You know I just started training with Ted, my pistol instructor. He told me that I had some bad habits when I fire my pistol. We went to the range last week for the first time. I told him that my brother had showed me the stance and other ideas about shooting my pistol. Ted asked me to show him what I had learned. I took the stance and fired a few bullets.

He said I had some parts of my shooting that were very bad. He said it was a good thing I have not been shooting for a long time. If I had been I would have put these bad habits into my muscle memory and it would be very hard for me to correct them. Ted said he would start me off right and get me to use the right techniques. He told me that shooting takes some work. You have to concentrate and do things the right way or you will not be successful in consistently hitting your target.
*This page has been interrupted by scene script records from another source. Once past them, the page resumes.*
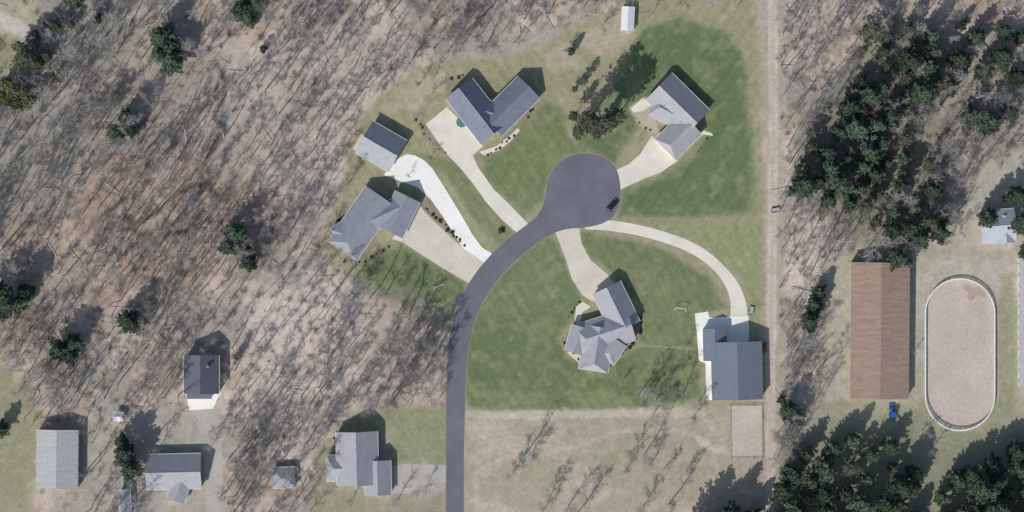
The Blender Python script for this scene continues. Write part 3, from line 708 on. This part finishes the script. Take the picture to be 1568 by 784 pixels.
def row(pts,step,s0,s1):
    for a,b2 in zip(pts[:-1],pts[1:]):
        l=math.dist(a,b2); n=max(1,int(l/step))
        for i in range(n):
            t=(i+r3.random()*.8)/n; put(SH[r3.randrange(3)],a[0]+(b2[0]-a[0])*t+r3.uniform(-2.5,2.5),a[1]+(b2[1]-a[1])*t+r3.uniform(-2.5,2.5),r3.uniform(s0*.5,s1*.75),'shrub')
row([(650,316),(680,344),(712,376)],5,.5,1.1); row([(636,180),(648,205),(684,238)],9,.4,.8); row([(688,122),(712,112)],7,.6,1.0); row([(503,368),(522,335)],7,.5,1.0)
row([(862,520),(884,548),(898,566)],6,.5,.9); row([(982,486),(978,516),(940,552)],6,.5,1.0); row([(745,240),(790,205)],7,.4,.8); row([(826,152),(806,182)],7,.5,.9); row([(972,178),(1000,205)],8,.4,.8)
row([(1086,212),(1066,238)],8,.4,.8); row([(513,660),(510,705)],7,.6,1.0); row([(872,488),(890,455)],7,.4,.8); row([(520,398),(556,402),(600,376)],9,.4,.8)
# ---------------------------------------------------------------- light & camera
EL=math.radians(37); AZ=math.radians(33)
sun=bpy.data.lights.new('sun','SUN'); sun.energy=4.0; sun.angle=math.radians(0.5); sun.color=(1.0,0.965,0.91)
so=bpy.data.objects.new('sun',sun); COL.objects.link(so)
d=Vector((math.cos(EL)*math.sin(AZ),math.cos(EL)*math.cos(AZ),-math.sin(EL)))
so.rotation_euler=d.to_track_quat('-Z','Y').to_euler(); so.location=(0,0,200)
w=bpy.data.worlds.new('World'); scene.world=w; w.use_nodes=True
sk=w.node_tree.nodes.new('ShaderNodeTexSky'); sk.sky_type='NISHITA'; sk.sun_disc=False; sk.sun_elevation=EL; sk.sun_rotation=math.radians(213)
w.node_tree.links.new(sk.outputs['Color'],w.node_tree.nodes['Background'].inputs['Color']); w.node_tree.nodes['Background'].inputs['Strength'].default_value=0.125
cam=bpy.data.cameras.new('camera'); co=bpy.data.objects.new('camera',cam); COL.objects.link(co)
H=950; co.location=(0,0,H); cam.lens=36*H/392.0; cam.sensor_width=36; cam.clip_start=10; cam.clip_end=12000
scene.camera=co
scene.view_settings.view_transform='Standard'; scene.view_settings.look='None'; scene.view_settings.exposure=0
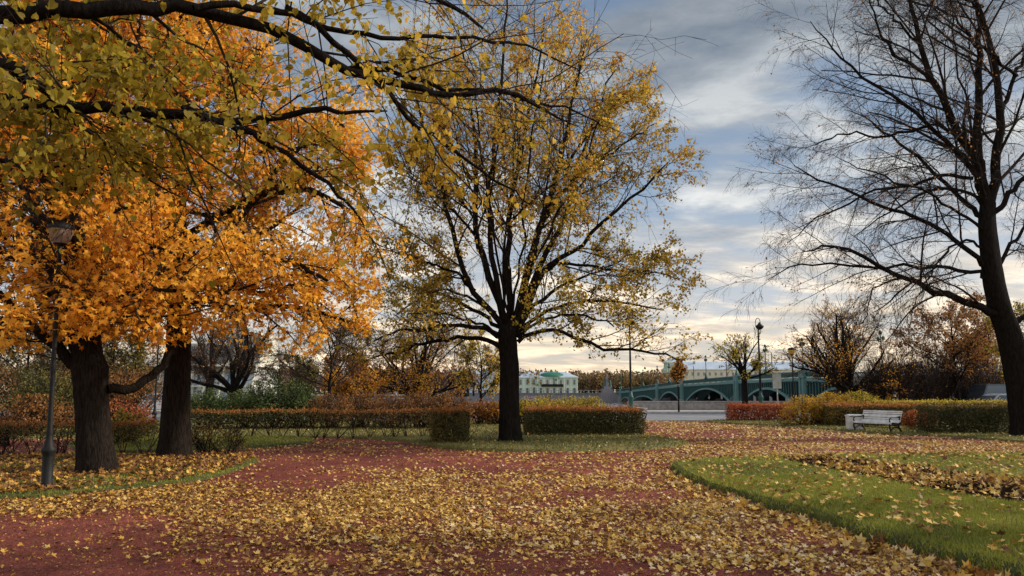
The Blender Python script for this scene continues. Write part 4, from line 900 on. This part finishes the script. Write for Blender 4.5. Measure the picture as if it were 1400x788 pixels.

Ted said that I approached setting up to take a shot in a haphazard, lazy way. He told me that I needed to be stable and consistent in all my techniques to have accuracy. He said I need to get rid of all these nasty habits that can ruin my efforts to concealed carry. When I take a shot he said that I was leaning back with my upper trunk. I had my shoulders back. I was leaning back from my waist. This is not a good thing. I was off balance, and the recoil from my pistol could knock me backward. This “lean back” is a natural compensation for the weight of the pistol that you have out in front of you. But there is a better way. Ted said to stick your butt out and lean forward with slightly bent knees. This will give you better balance and counter the recoil of your pistol.

For some of my shots Ted noticed that I would bend one or both of my arms. In order for me to have stability in each shot he said I need to keep both arms straight. Doing this forms a triangle with my pistol at the point and my shoulders as the base of the triangle. Sometimes this is called the isosceles stance. This creates a lot of stability for each shot. He told me that fortunately I did not do what some people do. That is droop my shoulders. This is just laziness. To keep consistency to the target it is best to tuck your shoulders up to the side of your neck.

Another bad habit that people use when making a shot with their handgun is to turn sideways like they are shooting a rifle. Ted said that does not give you the ability to pivot to the target if you need to. You need to face the target fully with your arms in the triangle position to be most effective. Some people also like to close one eye when they use a pistol. This is a method they may have learned when firing a rifle, but it is not the best for the handgun. Keeping both eyes open is the best way to have proper target acquisition.

Flinching with the pistol is a very big problem with new shooters. It is probably the most destructive of the habits that can ruin a shot. If this get into your muscle memory it is a stinker to get rid of. Ted said that I need to do a lot of dry fire practice to avoid building a flinch into my shots. Ever new shooter will have an anticipation of the bang that will occur when they pull the trigger. Doing bunches of dry fire repetitions can help to keep from getting a flinch when you shoot your pistol for real.

Correct Pistol Grip

The way that I started off holding my pistol was not correct. The best way is the “two hand wrap”, Ted said. With this you wrap three fingers of your predominate hand around the pistol grip with your trigger finger along side and not in the trigger guard. Three fingers of your other hand are wrapped over the fingers of your predominate hand. Both your thumbs rest on top of one another beside the pistol and on the opposite side from you trigger finger. You do not put your trigger finger on the trigger until you ready to fire.

Lots of people cup the grip of the pistol with their non-dominant hand, hold their shooting arm with their non-dominant hand, or other ways. These are not grips that will give you the stability and consistency that is required to make accurate shots.

I think Ted is going to help to learn the right way to shoot that will perfectly complement my concealed carry.